Caven brings 'Sanity' to CG

Mike Caven has been a resident of Cottage Grove and a firefighter for the last 15 years. But when Caven isn’t on call at the station, he owns and operates a small batch chocolate shop, Sanity Chocolate. From bean-to-bar, every step of the process is done by hand.

While Caven plans on opening a chocolate manufacturing facility with a storefront in Cottage Grove this summer, his love for chocolate wasn’t always a business. 

“It was a hobby that got out of proportion very quickly,” Caven said.

Caven was introduced to small batch chocolate making five years ago, after touring a cocoa bean farm while on vacation in Kauai, Hawaii. Desiring an artistic outlet, Caven researched chocolate making on the internet. He took it up as a hobby a year ago which turned into a growing business. 

“I needed something that I could create. That’s the reward, seeing that raw bean transition from a bean into a bar that people want,” Caven said. 
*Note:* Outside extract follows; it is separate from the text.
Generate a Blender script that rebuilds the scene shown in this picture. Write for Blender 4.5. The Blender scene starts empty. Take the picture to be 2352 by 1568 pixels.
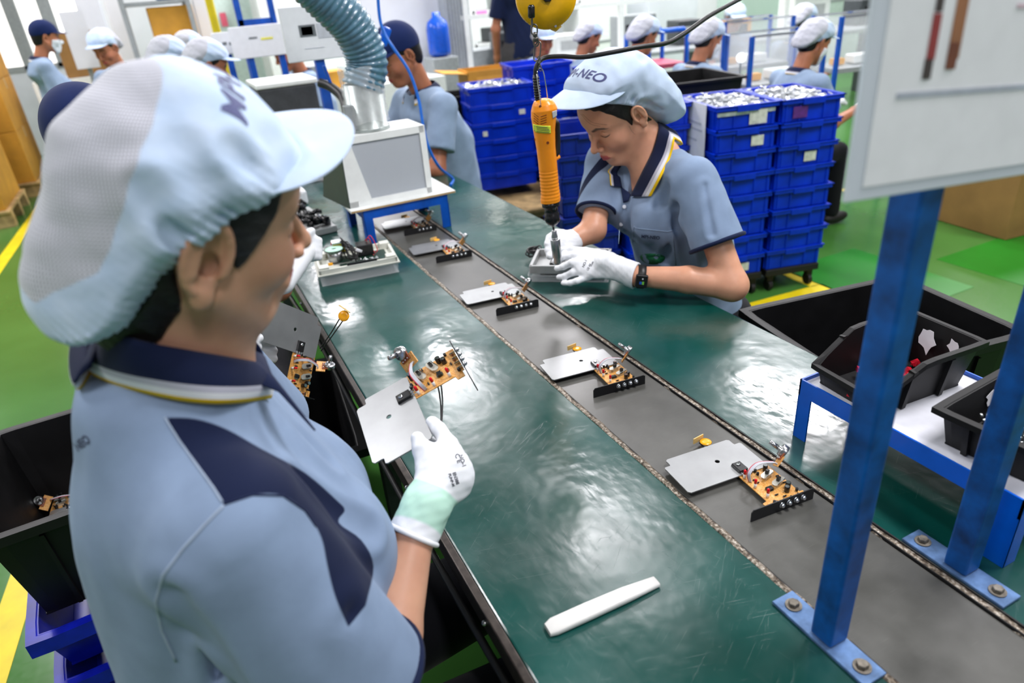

The entire process to produce a single batch of chocolate takes three days. Caven gets his beans through brokers from around the world in sacks that weigh up to 150 pounds. He then sorts the beans, roasts and cracks the shells and then refines them. After the chocolate is produced, it’s aged and tempered in order to make it shine and give it its snap when breaking. 

Caven produces a variety of chocolate he sells in one to two ounce bars for $2 an ounce. Caven loves to add his own touch to each recipe, from making white chocolate to a Peruvian chocolate that tastes like apple pie.

“The one thing about chocolate, especially bean-to-bar chocolate, is that you impart your skills, your touch into the chocolate in every step of the process. So, the final product will taste different. You roast longer, refine longer, age longer, all of those things are going to make the chocolate taste different,” Caven said.

Caven decided to move into a retail space in order to grow his business after originally selling his chocolate through a private buying club. He said that he believes that chocolate making is the next big trend. 

“Chocolate is 15 years behind microbrews, 30 years behind coffee, and it’s 2,000 years behind wine,” Caven said. 

Caven said he wants Sanity Chocolates to be a place where people can hang out and see chocolate 

being made that’s organic and clean. A driving factor for being organic is Caven’s son’s various food allergies. Caven said he wishes to create an environment similar to that of a coffee shop or tea house. 

“That’s probably the biggest drive. Space to make things that kids like my own can enjoy without risk from the additional ingredients,” Caven said. 

His business has become a family affair: His wife Sarah wraps the chocolate and designed the logo and packaging. After having an abundance of chocolate laying around the house, it was her idea to start selling it. 

“This wasn’t her hobby, this wasn’t her baby, but she’s been a good sport about picking up a lot of the slack, Caven said. 

The name Sanity Chocolate and the character on the business's logo comes from a stick figure first drawn with chalk on the sidewalk by his son at age three. Sanity is depicted running around with his hair on fire. Caven and his wife thought it would be a good fit for the business and helped inspire the shop's slogan “Sanity Chocolate: For when you’ve lost yours.” 

Caven’s son, now age seven, is excited to be a part of the family business. But his son has said some of his father’s chocolate is too good to sell, claiming that it’s a secret family recipe. 

“He’s really excited to get to be a part of the family chocolate business,” Caven said. “Today while we were marking up the floor he told me that he was going to be ready to take over the family business when my back was too sore to lift the bags anymore.” 

Caven’s co-workers at the fire station are surprised he has the time to run a chocolate business, but he isn’t the only firefighter in the area to own a business. 

“Firefighters have a long history of having side jobs. It’s not uncommon. In our organization, we have a chocolate maker, a coffee roaster and a brewer,” Caven said. 

Caven has collaborated with the brewer who owns Old 99 Brewing Co. in Roseburg to create a chocolate coconut milk stout. He has also worked with the coffee roaster at Playhouse Coffee Roasting in Eugene on such creations as the cracked coffee and latte chocolate bars. 

“That’s probably the fun part about it, you can experiment with left overs and different products. And generally, your experiment is pretty tasty, you can almost never go wrong,” Caven said. 

Cottage Grove residents can experience Caven’s chocolate for yourselves when Sanity Chocolate, located at 1280 E Main St., opens this August. 

“We are excited to share chocolate with Cottage Grove,” Caven said.